Nelayan tak hanya memanfaatkan perahu boat untuk mencari ikan, namun perahu juga dimanfaatkan sebagai sarana untuk mengunjungi obyek wisata eksotis di pulau yang memiliki 6 suku ini, yakni Suku Kauno, Suku Kaarubi, Suku Kaharuba, Suku Kaitora, Suku Kaahoa dan Suku Kamay.
Dari tepi pantai saat petang hari dapat menjumpai Lumba-lumba di Pantai Kahyapu, Malakoni, mata kita memang harus jeli untuk mengamatinya. Kadang ketika malu, lumba-lumba hanya berenang ke permukaan dan memunculkan siripnya. Kalau beruntung dan lumba-lumba tersebut sedang senang.
Mamalia laut itu akan melompat ke udara dan menari-nari kegirangan sangat lincah. Belum sempat memotretnya, bisa jadi dia sudah masuk laut lagi. Untuk menangkap momen-momen berharga, harus memasang speed kamera pada high speed atau kalau sama sekali tidak mau melewatkan momen lumba-lumba yang berharga, rekam saja!
“Kalau mau lihat lumba-lumba sore hari di tepi pantai. Biasanya, dia akan muncul menjelang Magrib,” kata salah seorang pemuda Desa Kahyapu, Rio.
Namun, belum lengkap rasanya bila belum menikmati keindahan obyek wisata lainnya, Danau Bak Blau di Baboyo Desa Meok.

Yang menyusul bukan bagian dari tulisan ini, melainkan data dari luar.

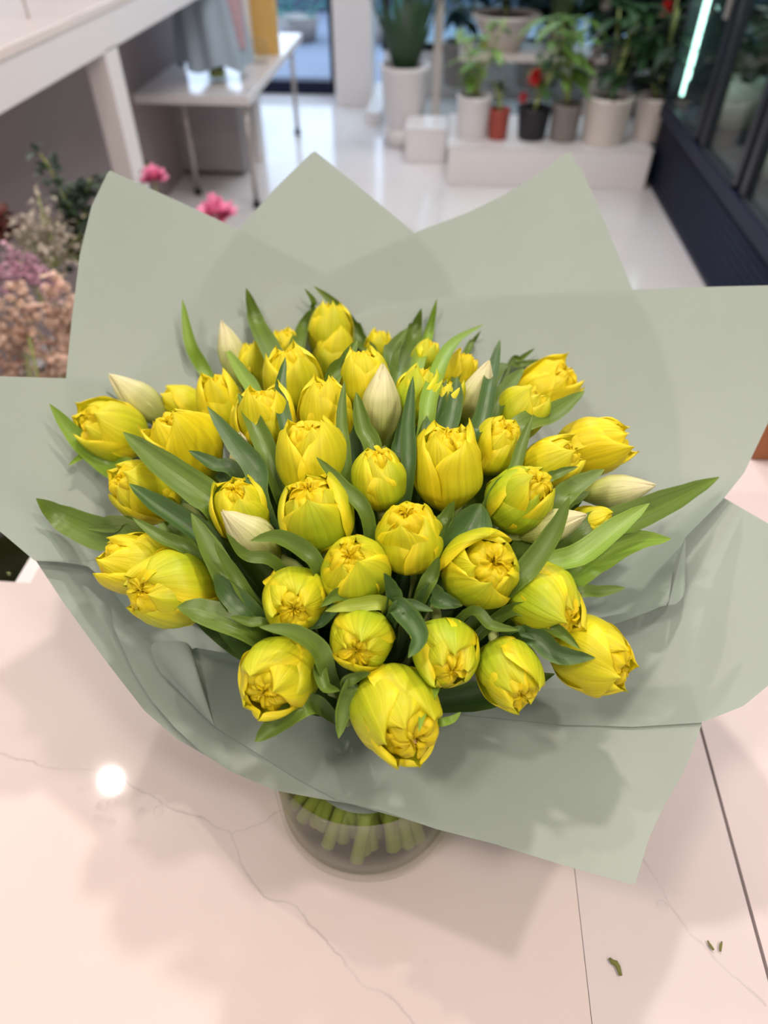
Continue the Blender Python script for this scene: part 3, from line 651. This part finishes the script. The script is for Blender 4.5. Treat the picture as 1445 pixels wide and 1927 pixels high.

Untuk menyambangi, Danau Bak Blau, dari Desa Kahyapu kita mesti menuju perjalanan darat ke Desa Malakoni yang memakan waktu sekitar 1,5 jam perjalanan. Dari Desa Malakoni menuju Danau yang berbentuk mata berwarna biru itu memakan waktu sekitar 20 menit.
“Danau itu berbentuk mata berwarna biru, makanya danau itu disebut Bak Blau dalam Bahasa Enggano berarti mata biru,” kata Rika Febrianti, remaja Desa Meok.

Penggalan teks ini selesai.